Our law enforcement officials and EMS workers need our prayers – for physical and emotional sustenance.  The Mr. is drained already.  He’s had little sleep and maybe one change of clothes.

Please pray for safety for those working to restore power.  The job they do is dangerous, especially with the standing water everywhere.

Please pray that the citizenry will exhibit some common sense and leave things that don’t belong to them in the homes of their rightful owners.

Please pray for our education system.  At this moment, we officially don’t have school on Thursday.  I can’t see how they won’t extend that further given the number of educators and students who are either out of town, unable to return, or without power.  Heck, the schools don’t even have power.  With several schools out of use, it’s a bit of a cluster.

Please pray for our government leaders as they seek to make wise decisions.

Thank you so much.

4 Responses

  1. When I read your post yesterday about leaving, I sat at my desk and cried and I am not a crier.
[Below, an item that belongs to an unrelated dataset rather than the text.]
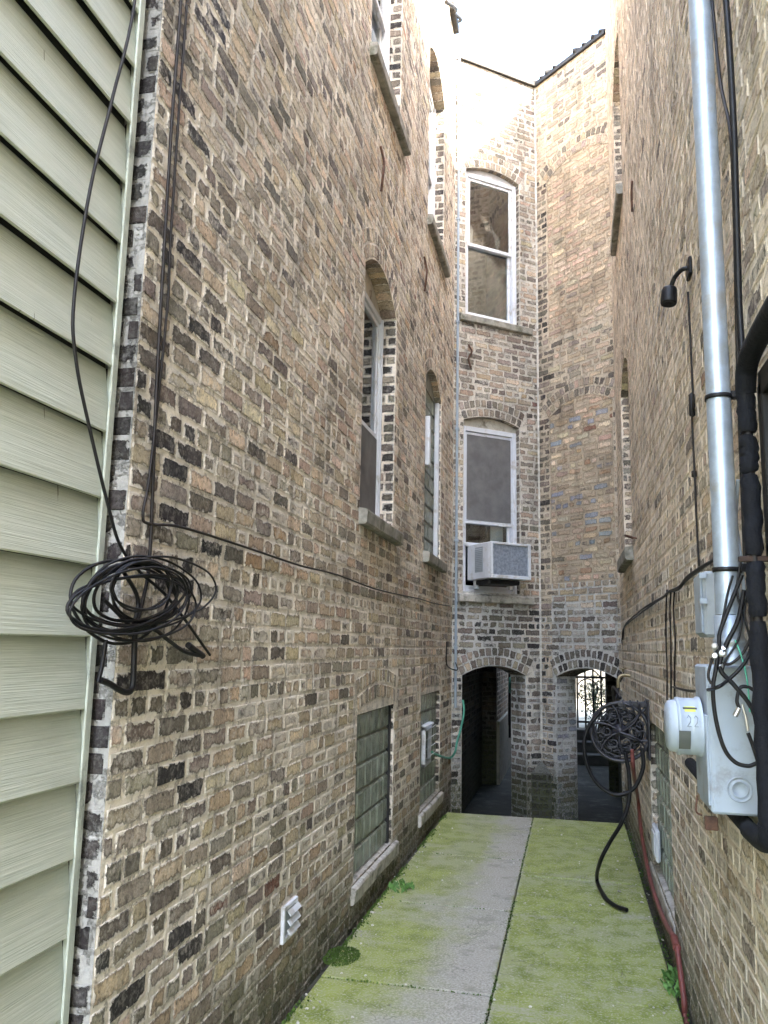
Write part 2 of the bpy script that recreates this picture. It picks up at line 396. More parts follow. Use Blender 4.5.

You’ve been on my heart and in my prayers. Our friend’s parents are lifetime residents of the gulf coast and they are in their 90’s. They rode out the storm under a stairwell and their windows are all gone and their doors were in the bay but they are safe. So glad your hubby is safe.

  2. I just cant even imagine what it feels like to go through something like that. I know you hate being away but I’m soooo glad you left & was in a room with your fur babies safe. I just wish your hubby was with you – but so grateful that he’s looking out for others.

  3. How truly awful. I’m glad you got away and will pray for strength and fortitude as you go back home. I’m glad your husband is safe and is there to let you know when you can return. I will be praying for all the many personnel involved in clean up, rescue, health care, law enforcement and rebuild. Take care xo

  4. Good to know the Mr is safe. I’m glad you decided to get out while you still could. Will be praying for you.